Os vídeos passam-se em fundo infinito branco, nos quais uma companhia de atores negros performa as personagens dessas tragédias, como outrora fizeram as esculturas embranquecidas da Grécia.

As narrativas de Kilomba são traiçoeiras e aumentam um ponto nessas lendas pretensamente universais.

Se o clássico é um local de partida, a artista evidencia os vazios: a presença negra e a violência colonial, que os narradores brancos negaram ou esconderam, mas que são constitutivos desses mitos.

Kilomba abre e fecha um dos vídeos anunciando que “tudo já foi dito” e que “não há nada de novo” para se dizer. A artista, como a ninfa Eco, sente que vive num espaço em que o passado interrompe o presente e no qual o presente é vivenciado como se ela estivesse já no passado —não à toa, a artista chama o espaço desses vídeos de “cubo branco”, metáfora comum para se referir a museus. 
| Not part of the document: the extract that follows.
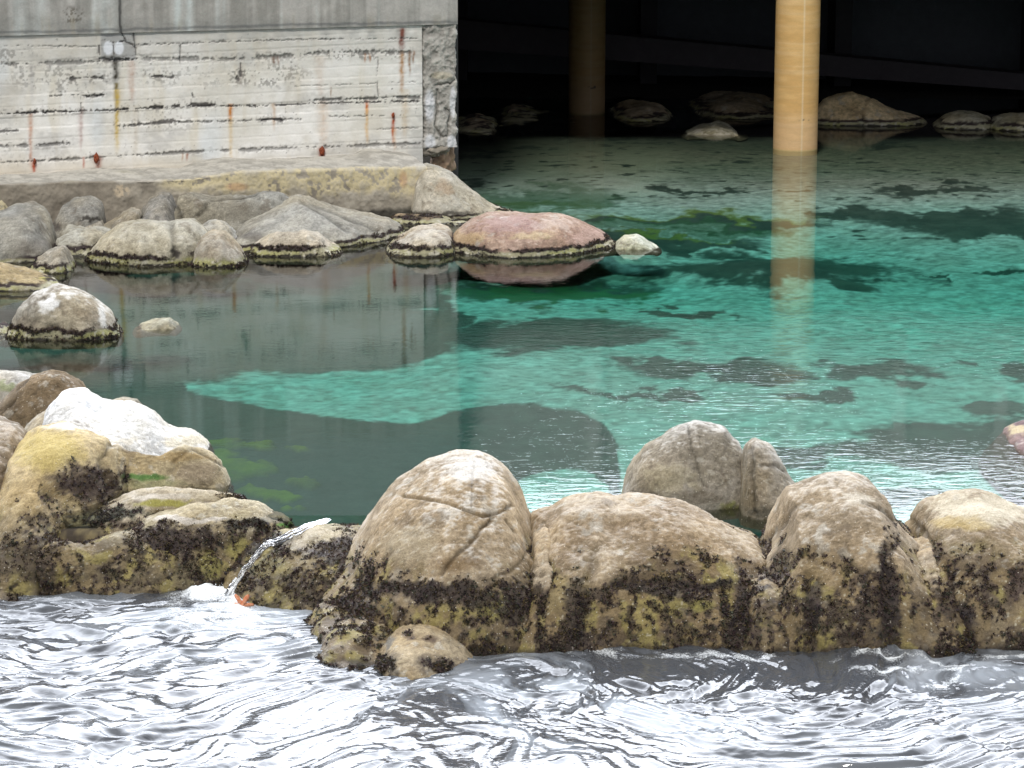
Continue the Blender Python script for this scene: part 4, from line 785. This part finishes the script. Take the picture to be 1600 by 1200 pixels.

Tal uso dos cânones ocidentais é parecido com o uso da geometria pelos artistas negros brasileiros. Se Freud e Sófocles são símbolos do desenvolvimento da psique ocidental, a geometria sintetiza, na nossa história da arte, a ideia de projeto nacional moderno —tão entusiasticamente abraçado pela arte na década de 1950. Jayme Lauriano, em “Experiência Concreta #1”, justapõe uma ilustração da fita de Moebius, famosa no Brasil por inspirar os artistas concretistas, com imagens de corpos negros amarrados. Rosana Paulino, na série “A Geometria Brasileira” chega ao paraíso tropical, junta retângulos coloridos com ilustrações cientificas e de viajantes a respeito de animais, plantas e de negros brasileiros.

O cânone ocidental da obra de Kilomba, aquilo que se encontra nos museus, indica a vontade de interferir no centro da produção simbólica, o mundo da arte ou da academia. As referências locais, das obras dos brasileiros, indicam a vontade de interferir num projeto nacional específico. 

Kilomba parte do pressuposto de que suas histórias são, há muito tempo, conhecidas e no Brasil luta-se para que acesso, mesmo que contemplativo, à cultura erudita não seja um mecanismo de desigualdade social e racial. E, se para ela, o museu é um lócus de reflexão, para os brasileiros existe outro espaço tão ou mais importante: o Estado com sua violência, seus policiais militares e os projetos elitistas e eugênicos que os atravessa. 

No horizonte de todos esses artistas está a vontade de se apropriar dos mundos da arte e evidenciar os vazios que os sustentam. Há também a reflexão sobre o papel do artista negro frente à sociedade “branca e patriarcal”, que, como Narciso, é incapaz de reconhecer o diferente como objeto de amor. Contrapor Kilomba às obras que brotaram da história da arte brasileira seria um experimento rico, mas isto, infelizmente, a Pinacoteca não nos proporciona.